## GOAL
Output exactly the lines from the line containing "Generate a Blender" through the line containing "PI = math.pi", inclusive, and omit any pictures.

──────── SUPPLIED DATA

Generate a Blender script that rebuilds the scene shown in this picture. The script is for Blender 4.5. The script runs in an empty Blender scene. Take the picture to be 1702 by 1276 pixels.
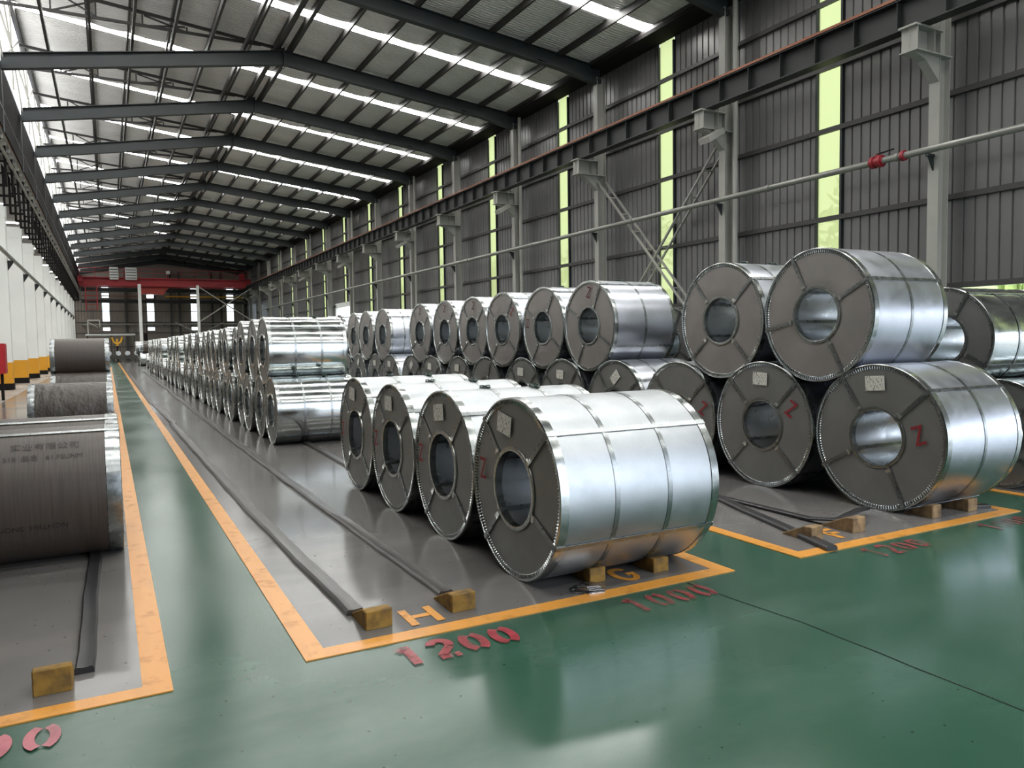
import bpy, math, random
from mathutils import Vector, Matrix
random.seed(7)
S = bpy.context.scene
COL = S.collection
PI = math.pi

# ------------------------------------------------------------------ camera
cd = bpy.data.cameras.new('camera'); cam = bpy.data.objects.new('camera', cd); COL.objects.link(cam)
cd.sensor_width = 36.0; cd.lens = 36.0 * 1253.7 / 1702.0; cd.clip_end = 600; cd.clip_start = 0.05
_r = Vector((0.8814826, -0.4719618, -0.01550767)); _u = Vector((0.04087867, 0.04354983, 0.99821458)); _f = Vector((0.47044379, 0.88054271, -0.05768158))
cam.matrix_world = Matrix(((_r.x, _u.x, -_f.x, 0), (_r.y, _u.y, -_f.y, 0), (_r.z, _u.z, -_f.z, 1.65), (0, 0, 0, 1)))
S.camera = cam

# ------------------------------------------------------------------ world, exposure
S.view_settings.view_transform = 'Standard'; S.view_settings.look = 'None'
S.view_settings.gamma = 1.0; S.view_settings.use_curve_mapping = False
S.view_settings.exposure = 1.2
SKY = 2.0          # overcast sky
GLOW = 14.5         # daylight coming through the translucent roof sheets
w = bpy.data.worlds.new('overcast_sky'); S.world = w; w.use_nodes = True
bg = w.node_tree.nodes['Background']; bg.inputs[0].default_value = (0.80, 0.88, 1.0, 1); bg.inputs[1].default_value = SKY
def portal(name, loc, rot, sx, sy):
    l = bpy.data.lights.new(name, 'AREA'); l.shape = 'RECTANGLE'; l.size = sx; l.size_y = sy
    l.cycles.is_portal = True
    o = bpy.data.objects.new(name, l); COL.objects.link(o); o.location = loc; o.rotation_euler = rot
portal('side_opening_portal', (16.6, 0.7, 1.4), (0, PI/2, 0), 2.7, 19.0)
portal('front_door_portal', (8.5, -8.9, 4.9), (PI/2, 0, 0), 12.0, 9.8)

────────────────
──────── SUPPLIED DATA

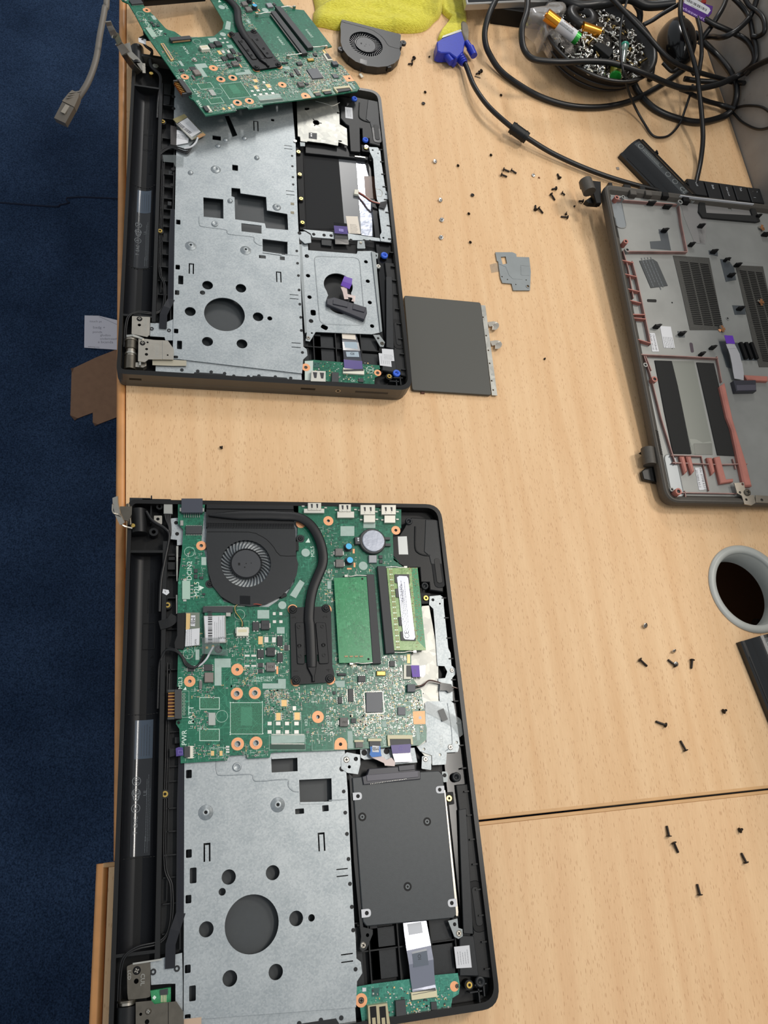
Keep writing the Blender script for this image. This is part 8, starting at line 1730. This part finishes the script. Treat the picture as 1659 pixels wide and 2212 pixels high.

────────────────

## EXERCISE RESULT
Generate a Blender script that rebuilds the scene shown in this picture. The script is for Blender 4.5. The script runs in an empty Blender scene. Take the picture to be 1702 by 1276 pixels.
import bpy, math, random
from mathutils import Vector, Matrix
random.seed(7)
S = bpy.context.scene
COL = S.collection
PI = math.pi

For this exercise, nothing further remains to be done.